Short problem | Reproduce the listing word for word. Skip any image.
:: Available data ::
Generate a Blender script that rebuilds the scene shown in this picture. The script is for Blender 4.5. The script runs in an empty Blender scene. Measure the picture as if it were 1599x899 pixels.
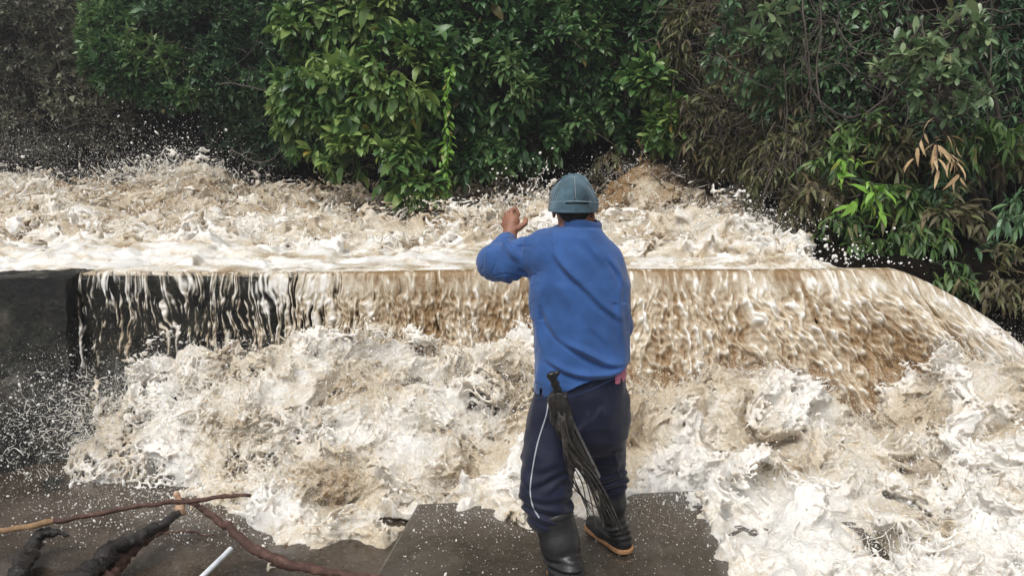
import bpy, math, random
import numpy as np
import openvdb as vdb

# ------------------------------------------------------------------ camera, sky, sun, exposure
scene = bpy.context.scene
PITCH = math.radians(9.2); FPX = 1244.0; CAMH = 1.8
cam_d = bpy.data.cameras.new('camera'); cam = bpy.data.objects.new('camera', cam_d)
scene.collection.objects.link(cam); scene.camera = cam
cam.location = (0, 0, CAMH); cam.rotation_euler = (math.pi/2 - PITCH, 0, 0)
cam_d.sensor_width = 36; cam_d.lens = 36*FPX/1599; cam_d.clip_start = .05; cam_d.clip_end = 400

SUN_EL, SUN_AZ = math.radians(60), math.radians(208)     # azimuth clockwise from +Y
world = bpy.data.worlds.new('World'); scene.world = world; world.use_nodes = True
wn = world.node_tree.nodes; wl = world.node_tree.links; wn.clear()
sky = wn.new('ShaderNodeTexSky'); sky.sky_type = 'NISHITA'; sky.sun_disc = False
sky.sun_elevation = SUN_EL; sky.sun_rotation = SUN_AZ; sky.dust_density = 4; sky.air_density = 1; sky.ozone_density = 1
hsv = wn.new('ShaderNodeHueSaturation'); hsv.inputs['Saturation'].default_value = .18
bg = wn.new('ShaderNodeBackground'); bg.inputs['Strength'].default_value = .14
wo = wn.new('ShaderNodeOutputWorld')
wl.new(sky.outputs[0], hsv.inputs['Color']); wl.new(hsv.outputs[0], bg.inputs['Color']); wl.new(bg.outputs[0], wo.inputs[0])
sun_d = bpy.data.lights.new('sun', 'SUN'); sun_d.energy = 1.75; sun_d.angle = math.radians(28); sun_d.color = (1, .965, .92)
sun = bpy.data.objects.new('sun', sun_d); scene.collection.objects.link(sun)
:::
Solution to this task |
Generate a Blender script that rebuilds the scene shown in this picture. The script is for Blender 4.5. The script runs in an empty Blender scene. Measure the picture as if it were 1599x899 pixels.
import bpy, math, random
import numpy as np
import openvdb as vdb

# ------------------------------------------------------------------ camera, sky, sun, exposure
scene = bpy.context.scene
PITCH = math.radians(9.2); FPX = 1244.0; CAMH = 1.8
cam_d = bpy.data.cameras.new('camera'); cam = bpy.data.objects.new('camera', cam_d)
scene.collection.objects.link(cam); scene.camera = cam
cam.location = (0, 0, CAMH); cam.rotation_euler = (math.pi/2 - PITCH, 0, 0)
cam_d.sensor_width = 36; cam_d.lens = 36*FPX/1599; cam_d.clip_start = .05; cam_d.clip_end = 400

SUN_EL, SUN_AZ = math.radians(60), math.radians(208)     # azimuth clockwise from +Y
world = bpy.data.worlds.new('World'); scene.world = world; world.use_nodes = True
wn = world.node_tree.nodes; wl = world.node_tree.links; wn.clear()
sky = wn.new('ShaderNodeTexSky'); sky.sky_type = 'NISHITA'; sky.sun_disc = False
sky.sun_elevation = SUN_EL; sky.sun_rotation = SUN_AZ; sky.dust_density = 4; sky.air_density = 1; sky.ozone_density = 1
hsv = wn.new('ShaderNodeHueSaturation'); hsv.inputs['Saturation'].default_value = .18
bg = wn.new('ShaderNodeBackground'); bg.inputs['Strength'].default_value = .14
wo = wn.new('ShaderNodeOutputWorld')
wl.new(sky.outputs[0], hsv.inputs['Color']); wl.new(hsv.outputs[0], bg.inputs['Color']); wl.new(bg.outputs[0], wo.inputs[0])
sun_d = bpy.data.lights.new('sun', 'SUN'); sun_d.energy = 1.75; sun_d.angle = math.radians(28); sun_d.color = (1, .965, .92)
sun = bpy.data.objects.new('sun', sun_d); scene.collection.objects.link(sun)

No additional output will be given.